Tuesday, March 24, 2009

Slumdog Millionaire and the Acadamy

The heart of what's wrong with the Acadamy of Arts and Sciences Awards is evidenced by the Best Picture award given to Slumdog Millionaire in February of 2009. And a hint at who controls the Acadamy. That is, if you needed a hint, anyone who takes a second to look at the money needed to support that industry knows where the control is coming from.

Slumdog is not well acted particularly. The male lead envinces few emotions or any particular strong character traits. The female lead is even shallower, we barely know a thing about her. Supporting characters are thin charactures of standard prototypes. So it wasn't the acting.

The plot is both trite and vastly incomplete. Trite rags-to-riches, offering nothing particularly new but the random chance that the game show questions had a analog in the young man's life. That's syncronicity, not plot.

The development of the plot is even worse. The Why of any of the actions or motivations, other than the foundational survival ones, don't make sense. And the links that are drawn are again, trite and incomplete.

Why did S.D. win?

Guilt and control. A classic Acadamy guilt/control award.

Slumdog was the first exposure most Americans (who have the most influence with the Acadamy) had to the realities of a Mumbai slum to the near-real level of dispair, filth, and density.
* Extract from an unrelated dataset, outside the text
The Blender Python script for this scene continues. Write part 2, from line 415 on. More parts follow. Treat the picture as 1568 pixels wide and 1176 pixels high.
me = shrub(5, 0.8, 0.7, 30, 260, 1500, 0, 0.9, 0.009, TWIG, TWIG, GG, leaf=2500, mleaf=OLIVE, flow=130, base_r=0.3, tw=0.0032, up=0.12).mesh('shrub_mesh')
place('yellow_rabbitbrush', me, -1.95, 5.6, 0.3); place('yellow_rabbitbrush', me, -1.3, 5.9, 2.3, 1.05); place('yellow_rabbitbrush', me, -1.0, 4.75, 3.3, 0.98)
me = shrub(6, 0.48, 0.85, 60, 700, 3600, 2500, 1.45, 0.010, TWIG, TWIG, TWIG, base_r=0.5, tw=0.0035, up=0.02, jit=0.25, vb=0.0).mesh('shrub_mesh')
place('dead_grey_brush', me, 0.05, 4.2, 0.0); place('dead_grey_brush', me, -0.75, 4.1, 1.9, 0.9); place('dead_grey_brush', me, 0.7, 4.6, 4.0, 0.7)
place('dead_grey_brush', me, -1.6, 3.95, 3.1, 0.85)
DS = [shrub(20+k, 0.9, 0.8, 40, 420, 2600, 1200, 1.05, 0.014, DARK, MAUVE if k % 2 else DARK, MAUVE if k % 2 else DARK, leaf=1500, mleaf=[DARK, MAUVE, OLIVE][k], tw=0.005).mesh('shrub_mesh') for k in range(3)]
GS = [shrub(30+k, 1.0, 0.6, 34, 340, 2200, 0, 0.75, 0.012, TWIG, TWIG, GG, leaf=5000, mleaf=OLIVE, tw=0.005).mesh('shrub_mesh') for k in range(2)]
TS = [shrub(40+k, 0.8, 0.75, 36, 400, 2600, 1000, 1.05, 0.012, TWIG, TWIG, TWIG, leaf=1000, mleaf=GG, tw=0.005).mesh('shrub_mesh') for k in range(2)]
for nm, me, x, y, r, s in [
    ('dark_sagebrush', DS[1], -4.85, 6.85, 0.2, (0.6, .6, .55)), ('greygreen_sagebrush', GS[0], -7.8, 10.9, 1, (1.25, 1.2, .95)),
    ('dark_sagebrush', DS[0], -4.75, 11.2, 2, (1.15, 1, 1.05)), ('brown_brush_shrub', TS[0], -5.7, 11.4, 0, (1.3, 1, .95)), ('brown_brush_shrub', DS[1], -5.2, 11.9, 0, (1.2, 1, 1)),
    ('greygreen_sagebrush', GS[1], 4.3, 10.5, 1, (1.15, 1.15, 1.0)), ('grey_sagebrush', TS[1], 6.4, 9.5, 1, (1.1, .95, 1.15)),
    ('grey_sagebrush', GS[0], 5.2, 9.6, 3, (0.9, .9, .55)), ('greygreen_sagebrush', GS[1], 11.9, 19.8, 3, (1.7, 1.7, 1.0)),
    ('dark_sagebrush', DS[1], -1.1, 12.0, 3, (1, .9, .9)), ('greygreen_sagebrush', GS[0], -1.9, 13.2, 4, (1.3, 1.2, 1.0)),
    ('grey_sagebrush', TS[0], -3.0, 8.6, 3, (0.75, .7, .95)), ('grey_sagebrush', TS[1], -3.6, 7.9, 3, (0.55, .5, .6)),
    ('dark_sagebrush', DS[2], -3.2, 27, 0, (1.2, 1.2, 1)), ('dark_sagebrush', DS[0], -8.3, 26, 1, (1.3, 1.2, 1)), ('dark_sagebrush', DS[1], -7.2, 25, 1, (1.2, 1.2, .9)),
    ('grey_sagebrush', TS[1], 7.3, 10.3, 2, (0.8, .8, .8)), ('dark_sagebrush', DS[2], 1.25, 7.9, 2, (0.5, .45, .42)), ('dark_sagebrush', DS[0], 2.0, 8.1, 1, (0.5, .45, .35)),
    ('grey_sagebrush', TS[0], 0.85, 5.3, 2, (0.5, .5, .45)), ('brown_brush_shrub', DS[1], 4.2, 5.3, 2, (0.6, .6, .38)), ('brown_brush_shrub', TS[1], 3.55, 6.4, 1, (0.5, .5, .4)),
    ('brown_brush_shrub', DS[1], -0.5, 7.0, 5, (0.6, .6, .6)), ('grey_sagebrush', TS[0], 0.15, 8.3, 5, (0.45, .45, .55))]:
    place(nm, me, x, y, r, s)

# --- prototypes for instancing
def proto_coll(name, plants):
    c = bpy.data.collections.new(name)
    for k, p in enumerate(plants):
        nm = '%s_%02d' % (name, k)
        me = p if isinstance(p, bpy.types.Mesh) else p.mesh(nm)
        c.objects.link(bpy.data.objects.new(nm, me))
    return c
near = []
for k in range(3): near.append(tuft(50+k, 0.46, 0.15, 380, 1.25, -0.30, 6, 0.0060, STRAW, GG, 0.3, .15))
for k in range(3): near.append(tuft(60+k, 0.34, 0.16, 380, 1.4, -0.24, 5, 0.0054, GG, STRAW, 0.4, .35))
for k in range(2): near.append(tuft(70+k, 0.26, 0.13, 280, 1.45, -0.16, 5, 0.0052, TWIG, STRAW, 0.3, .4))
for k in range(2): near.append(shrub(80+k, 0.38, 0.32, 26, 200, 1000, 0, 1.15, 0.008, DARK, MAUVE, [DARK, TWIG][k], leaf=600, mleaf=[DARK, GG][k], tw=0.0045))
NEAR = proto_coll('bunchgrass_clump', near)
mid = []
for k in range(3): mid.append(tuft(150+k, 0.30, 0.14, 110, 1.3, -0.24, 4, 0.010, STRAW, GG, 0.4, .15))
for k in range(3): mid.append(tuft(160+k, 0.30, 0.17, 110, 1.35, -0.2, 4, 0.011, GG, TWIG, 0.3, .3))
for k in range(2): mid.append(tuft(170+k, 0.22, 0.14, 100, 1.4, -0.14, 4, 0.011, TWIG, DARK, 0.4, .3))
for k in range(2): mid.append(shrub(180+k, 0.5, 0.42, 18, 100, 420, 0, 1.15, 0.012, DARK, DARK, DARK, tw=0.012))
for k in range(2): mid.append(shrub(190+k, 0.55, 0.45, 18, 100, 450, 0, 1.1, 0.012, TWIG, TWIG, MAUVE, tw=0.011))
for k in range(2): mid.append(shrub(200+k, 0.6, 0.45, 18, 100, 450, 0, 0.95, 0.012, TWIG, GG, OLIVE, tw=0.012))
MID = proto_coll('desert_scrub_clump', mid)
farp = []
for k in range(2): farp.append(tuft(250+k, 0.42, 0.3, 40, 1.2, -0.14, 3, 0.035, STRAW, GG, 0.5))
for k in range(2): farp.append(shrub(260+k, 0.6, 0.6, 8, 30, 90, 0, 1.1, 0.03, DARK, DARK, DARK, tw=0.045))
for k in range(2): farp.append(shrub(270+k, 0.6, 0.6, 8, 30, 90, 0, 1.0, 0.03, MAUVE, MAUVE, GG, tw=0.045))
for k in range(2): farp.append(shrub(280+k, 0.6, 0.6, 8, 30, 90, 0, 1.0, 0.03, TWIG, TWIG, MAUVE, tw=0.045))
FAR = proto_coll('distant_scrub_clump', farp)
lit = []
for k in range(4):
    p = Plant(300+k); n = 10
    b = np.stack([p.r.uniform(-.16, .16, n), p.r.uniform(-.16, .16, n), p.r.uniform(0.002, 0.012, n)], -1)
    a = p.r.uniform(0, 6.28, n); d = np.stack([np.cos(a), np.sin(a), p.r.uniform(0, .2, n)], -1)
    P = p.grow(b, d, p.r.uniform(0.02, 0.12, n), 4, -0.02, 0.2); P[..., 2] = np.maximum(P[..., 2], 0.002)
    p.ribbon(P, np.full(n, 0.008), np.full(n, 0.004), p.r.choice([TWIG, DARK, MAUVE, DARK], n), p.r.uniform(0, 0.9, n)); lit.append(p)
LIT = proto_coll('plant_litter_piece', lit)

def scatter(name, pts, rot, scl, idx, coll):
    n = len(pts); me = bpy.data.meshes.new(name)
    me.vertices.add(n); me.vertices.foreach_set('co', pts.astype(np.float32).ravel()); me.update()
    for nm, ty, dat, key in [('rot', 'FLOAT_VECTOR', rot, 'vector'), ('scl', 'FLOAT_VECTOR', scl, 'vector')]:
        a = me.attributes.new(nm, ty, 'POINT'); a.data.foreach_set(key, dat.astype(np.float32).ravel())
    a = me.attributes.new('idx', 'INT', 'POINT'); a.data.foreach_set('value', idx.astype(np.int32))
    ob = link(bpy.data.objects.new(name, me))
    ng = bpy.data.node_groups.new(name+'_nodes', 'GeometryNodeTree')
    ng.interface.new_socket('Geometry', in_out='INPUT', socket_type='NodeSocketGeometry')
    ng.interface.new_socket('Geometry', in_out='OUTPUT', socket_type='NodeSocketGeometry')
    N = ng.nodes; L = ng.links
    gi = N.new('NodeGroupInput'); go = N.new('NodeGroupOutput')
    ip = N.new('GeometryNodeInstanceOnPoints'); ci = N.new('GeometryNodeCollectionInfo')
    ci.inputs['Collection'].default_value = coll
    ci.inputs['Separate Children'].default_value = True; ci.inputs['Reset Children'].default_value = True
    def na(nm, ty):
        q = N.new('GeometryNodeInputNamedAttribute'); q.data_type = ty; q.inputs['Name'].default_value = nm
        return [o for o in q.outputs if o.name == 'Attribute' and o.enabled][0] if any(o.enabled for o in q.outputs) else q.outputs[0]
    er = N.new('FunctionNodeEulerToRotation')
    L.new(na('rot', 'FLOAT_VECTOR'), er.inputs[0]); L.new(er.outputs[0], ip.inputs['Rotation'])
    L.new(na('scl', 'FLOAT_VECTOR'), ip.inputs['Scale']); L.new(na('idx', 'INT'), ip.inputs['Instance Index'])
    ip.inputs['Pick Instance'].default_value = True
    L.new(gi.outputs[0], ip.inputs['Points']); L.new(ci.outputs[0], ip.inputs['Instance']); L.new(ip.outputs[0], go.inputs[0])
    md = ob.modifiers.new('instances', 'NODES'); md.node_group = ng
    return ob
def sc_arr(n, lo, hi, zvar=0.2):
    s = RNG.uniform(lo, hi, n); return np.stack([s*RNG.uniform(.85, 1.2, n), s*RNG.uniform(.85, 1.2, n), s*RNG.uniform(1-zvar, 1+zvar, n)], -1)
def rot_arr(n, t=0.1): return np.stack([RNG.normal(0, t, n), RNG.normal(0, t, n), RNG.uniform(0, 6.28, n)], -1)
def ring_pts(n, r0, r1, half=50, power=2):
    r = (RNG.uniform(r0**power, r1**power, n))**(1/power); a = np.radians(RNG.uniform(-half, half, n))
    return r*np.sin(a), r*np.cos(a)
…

The middle class were hit with a huge load of guilt seeing that, and the lower class were hit with a huge sense of sympatico, that's where they are.
Then the Industry took over.
Add dashes of humor, a happy ending (for two of the 19 million people in Mumbai, at least), and a rollicing dance number at the end and the perceptions were made to serve.
The middle class got to shrug off the guilt with no pain or action. Look, they may have come from a slum, but aren't they happy! Happier than I am, so it must be OK to grow up in a slum!

Here's an acadamy award for making us feel guilty for 40 minutes, then spending 40 more minutes making all that guilt melt away and we leave the theater feeling happy.

Here's an acadamy award for showing you someone worse off than you who gets out of it, so please don't complain or riot, just work hard and learn from tv.

The Acadamy rewards that type of film, since it keeps people coming back to theaters when they are out of a job in the worst economic downturn in 80 years. Fake happiness and reward on a movie screen have been keeping the poor, the scared, the bewildered coming into movie theaters for a very long time, and the big money that funds films wants that false hope on the screen every week.

And this year, picking an Indian film, is the seal on a pact across the oceans for both industries, Hollywood and Bollywood, can continue to foist tripe on a terrified, hopeless, and poor populace and keep them in check. Rewarding too the clever film that talks to those who have a little and who might think of helping someone else, might be feeling a little guilty, and tells them that No, no, really, those people are fine and they're all really happy and can get rich, richer than you!


Enjoy your award, Slumdog.
For all you aspiring filmmakers, camera operators, script writers, and so on who think that your vision and talent, who want to create a Slumdog story that ends in the death and dispair that truely surrond Mumbai (or Mexico CIty, or Detroit) every day, will get you that award, sorry, this year's awards once again demonstrate that the top awards will always go to that which keeps the Acadamy in power, not Art.